@Brandon9000,
Brandon wrote:God in Heaven! No one has seriously believed for a long time that anyplace else in this solar system is inhabitable by humans.
Correctly so. Any place in the solar system outside of Earth continues to be uninhabitable.
Unless, of course, if we bring our own little mini-Earths to those places, which is what we did with our rockets and the space station. But why set up mini-Earths throughout outer space when we have a perfectly fine Earth right here?
Brandon9000 wrote:What about the trillions of other solar systems???
Unreachable given our current life expectancy and the known laws of physics. The astronauts would either die of old age before they get there, or they would be quashed by the acceleration necessary to get them there sooner. Of course, some day we might figure out how to extend our life expectancies into the millenia. Also, the laws of physics as we know them could someday prove incomplete or even wrong. If and when that happens, we can talk. Until then, however, I'm in the robots-in-space camp but not in the humans-in-space camp.
Brandon9000 wrote:What about the possibility of other civilizations out there among those trillions of worlds?
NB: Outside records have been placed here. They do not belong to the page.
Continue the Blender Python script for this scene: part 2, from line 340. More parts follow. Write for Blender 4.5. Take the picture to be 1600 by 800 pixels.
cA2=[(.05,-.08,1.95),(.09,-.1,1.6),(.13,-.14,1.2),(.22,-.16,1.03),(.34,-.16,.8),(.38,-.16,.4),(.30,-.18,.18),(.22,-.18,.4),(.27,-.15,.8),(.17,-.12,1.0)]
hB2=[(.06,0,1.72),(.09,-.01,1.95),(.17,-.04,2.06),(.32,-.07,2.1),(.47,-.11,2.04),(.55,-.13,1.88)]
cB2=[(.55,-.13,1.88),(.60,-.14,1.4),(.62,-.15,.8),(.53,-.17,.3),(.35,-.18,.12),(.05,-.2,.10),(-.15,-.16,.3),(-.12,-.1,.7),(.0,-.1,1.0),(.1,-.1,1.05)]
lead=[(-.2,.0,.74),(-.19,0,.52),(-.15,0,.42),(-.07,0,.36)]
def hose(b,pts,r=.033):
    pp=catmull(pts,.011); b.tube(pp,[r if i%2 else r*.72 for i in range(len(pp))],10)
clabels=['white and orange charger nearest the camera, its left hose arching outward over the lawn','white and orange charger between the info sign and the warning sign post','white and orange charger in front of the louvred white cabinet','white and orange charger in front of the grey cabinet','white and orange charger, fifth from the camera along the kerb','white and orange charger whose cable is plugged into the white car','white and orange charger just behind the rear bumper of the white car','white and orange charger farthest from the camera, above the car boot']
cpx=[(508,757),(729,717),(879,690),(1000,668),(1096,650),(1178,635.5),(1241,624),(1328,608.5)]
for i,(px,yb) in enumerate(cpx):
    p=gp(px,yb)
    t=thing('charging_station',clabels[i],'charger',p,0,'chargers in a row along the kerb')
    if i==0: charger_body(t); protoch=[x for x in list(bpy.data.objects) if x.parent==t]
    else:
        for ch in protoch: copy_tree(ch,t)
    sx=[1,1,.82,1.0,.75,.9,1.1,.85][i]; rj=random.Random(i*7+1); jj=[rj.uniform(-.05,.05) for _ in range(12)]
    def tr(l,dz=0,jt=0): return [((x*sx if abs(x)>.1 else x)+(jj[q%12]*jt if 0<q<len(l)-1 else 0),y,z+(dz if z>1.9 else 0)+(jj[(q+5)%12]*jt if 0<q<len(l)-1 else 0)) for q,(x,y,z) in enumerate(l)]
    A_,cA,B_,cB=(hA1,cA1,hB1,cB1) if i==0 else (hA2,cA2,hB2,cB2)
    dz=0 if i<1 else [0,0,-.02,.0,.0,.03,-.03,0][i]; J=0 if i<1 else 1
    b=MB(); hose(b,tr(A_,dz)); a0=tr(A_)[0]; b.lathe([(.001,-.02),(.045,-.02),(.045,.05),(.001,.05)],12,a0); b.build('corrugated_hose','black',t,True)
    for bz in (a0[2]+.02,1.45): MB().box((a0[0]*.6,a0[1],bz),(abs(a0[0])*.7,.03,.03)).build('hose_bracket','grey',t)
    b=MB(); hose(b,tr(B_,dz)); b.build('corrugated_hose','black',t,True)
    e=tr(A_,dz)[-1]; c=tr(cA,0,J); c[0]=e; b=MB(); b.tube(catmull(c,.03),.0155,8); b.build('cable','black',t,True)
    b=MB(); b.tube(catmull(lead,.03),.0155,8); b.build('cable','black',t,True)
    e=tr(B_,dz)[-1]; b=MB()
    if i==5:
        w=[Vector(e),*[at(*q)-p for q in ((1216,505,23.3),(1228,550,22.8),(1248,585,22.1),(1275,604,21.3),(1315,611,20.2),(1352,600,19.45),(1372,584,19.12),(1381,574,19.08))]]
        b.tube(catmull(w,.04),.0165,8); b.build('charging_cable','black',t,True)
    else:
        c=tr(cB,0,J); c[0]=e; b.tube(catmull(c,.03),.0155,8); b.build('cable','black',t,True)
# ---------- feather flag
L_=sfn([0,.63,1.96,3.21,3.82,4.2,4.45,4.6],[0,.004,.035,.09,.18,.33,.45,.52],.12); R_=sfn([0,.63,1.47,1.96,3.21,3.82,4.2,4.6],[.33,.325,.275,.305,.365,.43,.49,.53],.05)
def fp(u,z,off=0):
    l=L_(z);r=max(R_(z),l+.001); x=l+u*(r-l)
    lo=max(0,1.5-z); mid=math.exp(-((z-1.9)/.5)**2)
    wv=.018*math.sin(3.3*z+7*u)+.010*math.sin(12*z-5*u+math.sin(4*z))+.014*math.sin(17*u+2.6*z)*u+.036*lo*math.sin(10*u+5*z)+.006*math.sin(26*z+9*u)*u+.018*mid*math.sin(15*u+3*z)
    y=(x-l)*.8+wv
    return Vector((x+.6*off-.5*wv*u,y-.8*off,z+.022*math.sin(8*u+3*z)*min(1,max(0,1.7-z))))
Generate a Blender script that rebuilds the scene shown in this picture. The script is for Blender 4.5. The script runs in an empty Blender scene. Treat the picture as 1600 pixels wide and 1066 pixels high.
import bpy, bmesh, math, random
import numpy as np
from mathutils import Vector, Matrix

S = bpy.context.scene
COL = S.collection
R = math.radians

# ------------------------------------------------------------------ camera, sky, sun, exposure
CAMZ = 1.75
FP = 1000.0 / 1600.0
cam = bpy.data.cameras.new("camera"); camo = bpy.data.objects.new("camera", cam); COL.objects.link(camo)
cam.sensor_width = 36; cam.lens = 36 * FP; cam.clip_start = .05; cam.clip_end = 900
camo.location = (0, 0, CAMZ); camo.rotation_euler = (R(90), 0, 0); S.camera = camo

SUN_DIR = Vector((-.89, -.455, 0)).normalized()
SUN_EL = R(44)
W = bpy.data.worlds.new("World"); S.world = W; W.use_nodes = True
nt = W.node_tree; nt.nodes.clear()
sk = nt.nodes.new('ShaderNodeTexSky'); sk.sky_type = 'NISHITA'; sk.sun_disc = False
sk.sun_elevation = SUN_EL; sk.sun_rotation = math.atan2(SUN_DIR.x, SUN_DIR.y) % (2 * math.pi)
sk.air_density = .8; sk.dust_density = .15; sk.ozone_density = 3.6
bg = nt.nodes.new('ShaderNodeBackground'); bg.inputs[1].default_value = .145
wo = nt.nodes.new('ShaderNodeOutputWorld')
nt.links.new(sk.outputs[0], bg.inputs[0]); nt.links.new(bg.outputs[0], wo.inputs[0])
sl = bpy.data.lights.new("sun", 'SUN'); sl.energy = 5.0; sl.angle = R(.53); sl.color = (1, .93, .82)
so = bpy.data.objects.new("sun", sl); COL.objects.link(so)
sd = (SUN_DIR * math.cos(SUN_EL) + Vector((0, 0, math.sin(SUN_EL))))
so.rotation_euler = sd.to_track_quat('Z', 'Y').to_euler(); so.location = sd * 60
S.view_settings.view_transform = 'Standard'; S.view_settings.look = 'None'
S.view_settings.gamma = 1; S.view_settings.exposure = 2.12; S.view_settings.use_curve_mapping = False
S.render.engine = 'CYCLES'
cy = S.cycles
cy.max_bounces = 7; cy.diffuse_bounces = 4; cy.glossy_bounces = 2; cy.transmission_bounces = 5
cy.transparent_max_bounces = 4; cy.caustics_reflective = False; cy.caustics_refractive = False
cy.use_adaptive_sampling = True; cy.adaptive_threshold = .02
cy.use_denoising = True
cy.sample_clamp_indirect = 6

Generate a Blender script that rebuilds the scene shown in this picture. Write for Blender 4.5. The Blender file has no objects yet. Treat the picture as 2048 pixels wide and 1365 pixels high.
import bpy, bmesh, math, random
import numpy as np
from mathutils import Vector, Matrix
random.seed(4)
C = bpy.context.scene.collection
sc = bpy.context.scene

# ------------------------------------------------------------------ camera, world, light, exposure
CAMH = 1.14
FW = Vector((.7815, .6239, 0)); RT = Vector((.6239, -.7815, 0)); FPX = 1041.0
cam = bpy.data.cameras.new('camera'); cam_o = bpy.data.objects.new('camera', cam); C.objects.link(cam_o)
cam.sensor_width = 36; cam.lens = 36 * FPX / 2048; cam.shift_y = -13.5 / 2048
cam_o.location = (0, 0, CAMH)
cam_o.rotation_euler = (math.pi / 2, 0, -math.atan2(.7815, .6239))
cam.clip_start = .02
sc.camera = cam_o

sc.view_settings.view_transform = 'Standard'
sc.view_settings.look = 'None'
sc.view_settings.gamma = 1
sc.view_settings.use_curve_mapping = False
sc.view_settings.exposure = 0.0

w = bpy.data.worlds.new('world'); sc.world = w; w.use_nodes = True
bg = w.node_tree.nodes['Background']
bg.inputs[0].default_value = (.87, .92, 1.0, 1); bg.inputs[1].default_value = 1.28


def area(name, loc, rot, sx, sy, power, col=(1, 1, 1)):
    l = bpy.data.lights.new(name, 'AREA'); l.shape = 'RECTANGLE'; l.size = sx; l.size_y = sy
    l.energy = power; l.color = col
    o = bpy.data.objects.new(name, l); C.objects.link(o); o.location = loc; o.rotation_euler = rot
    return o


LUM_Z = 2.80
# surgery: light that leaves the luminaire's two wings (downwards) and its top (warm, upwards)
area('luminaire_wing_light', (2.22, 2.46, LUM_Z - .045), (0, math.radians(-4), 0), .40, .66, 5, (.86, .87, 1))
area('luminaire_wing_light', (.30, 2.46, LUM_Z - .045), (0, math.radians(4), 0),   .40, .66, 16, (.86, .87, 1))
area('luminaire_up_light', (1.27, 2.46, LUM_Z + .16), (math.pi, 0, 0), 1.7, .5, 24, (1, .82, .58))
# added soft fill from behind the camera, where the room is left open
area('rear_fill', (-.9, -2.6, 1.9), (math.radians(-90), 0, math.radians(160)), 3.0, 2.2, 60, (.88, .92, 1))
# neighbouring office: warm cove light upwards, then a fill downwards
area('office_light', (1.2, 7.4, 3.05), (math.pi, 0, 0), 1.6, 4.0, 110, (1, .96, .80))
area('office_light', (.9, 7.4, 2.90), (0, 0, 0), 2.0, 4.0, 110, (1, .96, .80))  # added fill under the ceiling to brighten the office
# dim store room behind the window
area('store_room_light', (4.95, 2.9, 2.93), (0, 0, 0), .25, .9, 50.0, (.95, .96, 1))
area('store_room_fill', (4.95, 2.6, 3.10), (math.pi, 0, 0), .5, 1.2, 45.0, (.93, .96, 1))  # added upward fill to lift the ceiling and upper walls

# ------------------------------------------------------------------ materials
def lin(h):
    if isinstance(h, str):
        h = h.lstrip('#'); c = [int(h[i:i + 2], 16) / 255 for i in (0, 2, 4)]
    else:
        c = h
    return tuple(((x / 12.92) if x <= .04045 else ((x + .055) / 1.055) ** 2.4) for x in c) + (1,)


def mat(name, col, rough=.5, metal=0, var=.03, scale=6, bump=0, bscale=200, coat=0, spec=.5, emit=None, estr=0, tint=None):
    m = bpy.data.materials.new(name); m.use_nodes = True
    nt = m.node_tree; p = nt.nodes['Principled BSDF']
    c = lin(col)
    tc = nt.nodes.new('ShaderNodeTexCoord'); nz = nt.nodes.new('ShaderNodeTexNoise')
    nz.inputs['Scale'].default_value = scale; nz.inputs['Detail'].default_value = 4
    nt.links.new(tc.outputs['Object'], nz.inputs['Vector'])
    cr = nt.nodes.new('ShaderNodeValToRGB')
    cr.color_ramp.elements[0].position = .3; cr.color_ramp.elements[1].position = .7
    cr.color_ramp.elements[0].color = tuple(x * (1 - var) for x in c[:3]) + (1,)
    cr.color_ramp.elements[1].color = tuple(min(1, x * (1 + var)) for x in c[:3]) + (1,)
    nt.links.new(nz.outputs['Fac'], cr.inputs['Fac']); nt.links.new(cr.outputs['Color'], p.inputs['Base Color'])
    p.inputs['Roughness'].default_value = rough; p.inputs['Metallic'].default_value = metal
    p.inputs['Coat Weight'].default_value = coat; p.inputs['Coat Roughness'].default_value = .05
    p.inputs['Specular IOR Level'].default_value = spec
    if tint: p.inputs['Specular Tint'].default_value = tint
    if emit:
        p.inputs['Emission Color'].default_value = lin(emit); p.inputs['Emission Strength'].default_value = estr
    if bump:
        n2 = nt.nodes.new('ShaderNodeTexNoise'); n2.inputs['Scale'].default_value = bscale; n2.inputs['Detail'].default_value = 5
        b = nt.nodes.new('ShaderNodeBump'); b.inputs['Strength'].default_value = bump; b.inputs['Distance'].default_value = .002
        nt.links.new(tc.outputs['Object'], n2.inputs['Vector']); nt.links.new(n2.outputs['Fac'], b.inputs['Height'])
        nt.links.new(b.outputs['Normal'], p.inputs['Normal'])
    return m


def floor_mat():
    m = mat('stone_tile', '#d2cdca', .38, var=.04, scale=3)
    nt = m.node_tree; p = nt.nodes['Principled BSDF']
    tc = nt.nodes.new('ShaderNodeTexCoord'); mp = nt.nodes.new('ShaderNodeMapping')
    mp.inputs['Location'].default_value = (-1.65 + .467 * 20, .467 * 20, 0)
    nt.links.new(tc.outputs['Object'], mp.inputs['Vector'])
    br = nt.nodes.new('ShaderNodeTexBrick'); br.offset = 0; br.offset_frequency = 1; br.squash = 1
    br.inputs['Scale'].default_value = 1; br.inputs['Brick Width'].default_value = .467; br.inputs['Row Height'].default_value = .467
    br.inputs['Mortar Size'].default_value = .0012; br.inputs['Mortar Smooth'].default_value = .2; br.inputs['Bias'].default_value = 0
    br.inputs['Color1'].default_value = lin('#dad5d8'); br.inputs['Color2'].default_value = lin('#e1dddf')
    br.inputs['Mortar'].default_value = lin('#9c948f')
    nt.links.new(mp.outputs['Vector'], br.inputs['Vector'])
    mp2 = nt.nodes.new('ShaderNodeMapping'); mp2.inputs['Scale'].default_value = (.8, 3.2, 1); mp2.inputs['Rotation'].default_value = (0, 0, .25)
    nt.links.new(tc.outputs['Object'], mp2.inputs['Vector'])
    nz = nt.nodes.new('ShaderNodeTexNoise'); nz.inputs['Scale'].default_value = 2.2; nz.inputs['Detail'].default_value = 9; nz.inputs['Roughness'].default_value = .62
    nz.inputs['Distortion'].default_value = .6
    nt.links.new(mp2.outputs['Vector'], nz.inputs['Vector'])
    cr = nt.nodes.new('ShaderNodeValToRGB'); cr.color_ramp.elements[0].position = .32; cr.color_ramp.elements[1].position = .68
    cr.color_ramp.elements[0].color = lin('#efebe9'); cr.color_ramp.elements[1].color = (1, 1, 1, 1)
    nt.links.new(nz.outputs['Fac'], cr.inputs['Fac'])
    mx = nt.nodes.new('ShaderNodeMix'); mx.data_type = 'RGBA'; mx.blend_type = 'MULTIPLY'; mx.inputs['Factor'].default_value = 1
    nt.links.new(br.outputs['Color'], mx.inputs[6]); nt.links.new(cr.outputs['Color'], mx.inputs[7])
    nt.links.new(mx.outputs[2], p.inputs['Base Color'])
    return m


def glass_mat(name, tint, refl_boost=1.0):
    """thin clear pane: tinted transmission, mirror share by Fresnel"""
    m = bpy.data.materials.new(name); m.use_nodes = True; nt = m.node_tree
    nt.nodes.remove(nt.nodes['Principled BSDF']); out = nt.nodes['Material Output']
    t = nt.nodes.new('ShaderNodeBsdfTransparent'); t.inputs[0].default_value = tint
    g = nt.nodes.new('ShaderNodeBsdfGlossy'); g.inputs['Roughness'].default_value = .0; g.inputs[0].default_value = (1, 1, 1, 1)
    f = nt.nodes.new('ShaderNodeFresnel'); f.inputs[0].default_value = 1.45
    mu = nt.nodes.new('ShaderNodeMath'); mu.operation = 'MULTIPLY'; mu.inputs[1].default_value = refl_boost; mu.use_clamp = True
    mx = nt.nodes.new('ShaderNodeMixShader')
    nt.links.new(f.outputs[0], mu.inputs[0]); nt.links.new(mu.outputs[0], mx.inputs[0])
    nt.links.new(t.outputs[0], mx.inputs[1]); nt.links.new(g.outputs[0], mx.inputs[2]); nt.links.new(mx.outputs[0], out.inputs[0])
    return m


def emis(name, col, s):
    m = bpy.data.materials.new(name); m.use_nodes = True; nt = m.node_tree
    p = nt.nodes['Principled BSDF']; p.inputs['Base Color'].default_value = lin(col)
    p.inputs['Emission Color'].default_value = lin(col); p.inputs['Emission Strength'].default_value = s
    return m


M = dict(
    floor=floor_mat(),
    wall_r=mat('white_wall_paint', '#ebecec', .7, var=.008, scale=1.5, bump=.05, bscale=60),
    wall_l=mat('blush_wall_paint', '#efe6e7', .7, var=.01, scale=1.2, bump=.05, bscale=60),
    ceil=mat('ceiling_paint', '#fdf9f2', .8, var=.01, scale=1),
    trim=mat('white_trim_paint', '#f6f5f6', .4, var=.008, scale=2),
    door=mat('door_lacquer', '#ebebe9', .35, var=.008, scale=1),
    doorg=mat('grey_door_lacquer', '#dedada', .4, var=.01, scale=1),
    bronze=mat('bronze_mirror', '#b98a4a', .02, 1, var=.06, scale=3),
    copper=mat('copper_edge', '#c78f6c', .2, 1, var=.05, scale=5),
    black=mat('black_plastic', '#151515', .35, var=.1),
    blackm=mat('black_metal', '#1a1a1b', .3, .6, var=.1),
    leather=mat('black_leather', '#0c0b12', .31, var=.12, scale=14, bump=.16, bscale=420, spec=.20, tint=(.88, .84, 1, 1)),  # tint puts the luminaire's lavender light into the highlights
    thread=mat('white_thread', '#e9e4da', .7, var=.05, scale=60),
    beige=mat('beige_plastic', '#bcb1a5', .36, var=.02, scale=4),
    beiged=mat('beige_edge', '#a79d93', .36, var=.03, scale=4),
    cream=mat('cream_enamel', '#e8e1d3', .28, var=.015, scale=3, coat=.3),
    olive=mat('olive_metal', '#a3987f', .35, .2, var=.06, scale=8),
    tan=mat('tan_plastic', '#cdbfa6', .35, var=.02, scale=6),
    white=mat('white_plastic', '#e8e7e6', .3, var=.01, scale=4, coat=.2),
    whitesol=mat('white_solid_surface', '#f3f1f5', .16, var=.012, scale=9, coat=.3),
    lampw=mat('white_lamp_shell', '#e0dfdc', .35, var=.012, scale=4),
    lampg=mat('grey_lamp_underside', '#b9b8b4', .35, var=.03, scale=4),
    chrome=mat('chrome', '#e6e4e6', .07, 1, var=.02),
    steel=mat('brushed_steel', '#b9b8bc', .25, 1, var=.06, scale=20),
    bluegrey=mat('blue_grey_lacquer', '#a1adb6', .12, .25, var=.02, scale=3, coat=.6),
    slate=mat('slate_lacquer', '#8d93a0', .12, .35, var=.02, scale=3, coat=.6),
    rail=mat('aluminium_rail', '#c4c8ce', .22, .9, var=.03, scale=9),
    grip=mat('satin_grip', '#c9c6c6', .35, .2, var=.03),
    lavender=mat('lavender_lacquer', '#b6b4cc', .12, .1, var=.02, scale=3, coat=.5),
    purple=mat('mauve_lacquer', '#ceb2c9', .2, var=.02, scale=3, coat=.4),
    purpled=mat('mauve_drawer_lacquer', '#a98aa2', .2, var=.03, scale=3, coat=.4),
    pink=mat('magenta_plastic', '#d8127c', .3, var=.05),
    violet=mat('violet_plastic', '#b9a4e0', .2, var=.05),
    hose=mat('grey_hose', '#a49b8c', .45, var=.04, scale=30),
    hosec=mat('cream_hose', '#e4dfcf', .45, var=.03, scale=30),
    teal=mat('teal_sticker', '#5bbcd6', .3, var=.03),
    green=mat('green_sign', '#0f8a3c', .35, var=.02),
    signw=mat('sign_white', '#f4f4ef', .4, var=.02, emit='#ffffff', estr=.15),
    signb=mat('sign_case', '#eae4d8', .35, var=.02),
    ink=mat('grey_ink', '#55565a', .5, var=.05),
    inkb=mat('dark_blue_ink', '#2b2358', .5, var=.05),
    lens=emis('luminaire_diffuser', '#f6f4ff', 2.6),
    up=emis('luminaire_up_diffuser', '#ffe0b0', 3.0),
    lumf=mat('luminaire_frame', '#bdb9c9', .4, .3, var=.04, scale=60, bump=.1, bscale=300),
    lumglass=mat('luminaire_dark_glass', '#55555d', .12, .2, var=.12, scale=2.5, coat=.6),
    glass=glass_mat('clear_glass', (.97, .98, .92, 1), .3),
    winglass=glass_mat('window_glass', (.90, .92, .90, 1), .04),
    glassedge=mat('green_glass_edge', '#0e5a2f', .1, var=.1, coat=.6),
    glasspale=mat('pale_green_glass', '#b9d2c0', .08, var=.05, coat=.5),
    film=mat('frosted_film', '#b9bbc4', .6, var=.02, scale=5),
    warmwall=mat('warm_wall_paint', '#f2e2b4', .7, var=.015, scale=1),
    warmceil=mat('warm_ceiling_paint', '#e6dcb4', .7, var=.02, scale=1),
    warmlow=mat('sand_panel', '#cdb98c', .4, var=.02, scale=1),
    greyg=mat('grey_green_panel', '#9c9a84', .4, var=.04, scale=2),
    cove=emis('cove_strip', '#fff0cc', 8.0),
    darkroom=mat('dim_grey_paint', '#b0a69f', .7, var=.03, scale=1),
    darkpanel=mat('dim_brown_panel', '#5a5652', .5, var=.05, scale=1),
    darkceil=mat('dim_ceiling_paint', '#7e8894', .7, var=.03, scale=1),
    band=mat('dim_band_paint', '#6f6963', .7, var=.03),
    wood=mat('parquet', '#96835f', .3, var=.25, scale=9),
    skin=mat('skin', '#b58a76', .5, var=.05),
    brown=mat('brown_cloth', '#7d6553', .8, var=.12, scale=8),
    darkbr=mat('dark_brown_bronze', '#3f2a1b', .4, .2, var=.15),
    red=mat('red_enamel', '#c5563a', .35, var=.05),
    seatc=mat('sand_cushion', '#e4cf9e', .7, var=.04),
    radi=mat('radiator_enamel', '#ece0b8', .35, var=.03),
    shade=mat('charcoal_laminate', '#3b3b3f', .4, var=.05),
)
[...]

They're an exciting possibility. If NASA wishes to build a radioastronomic equivalent of Hubble to contact them with less EM interference, I'm all for it. Maybe they can even build it with an integrated chat server where we can meet the aliens online. On the other hand, trying to meet up with them
in person would be a waste of time in my opinion. As I said, wherever they are, they're too far away for that.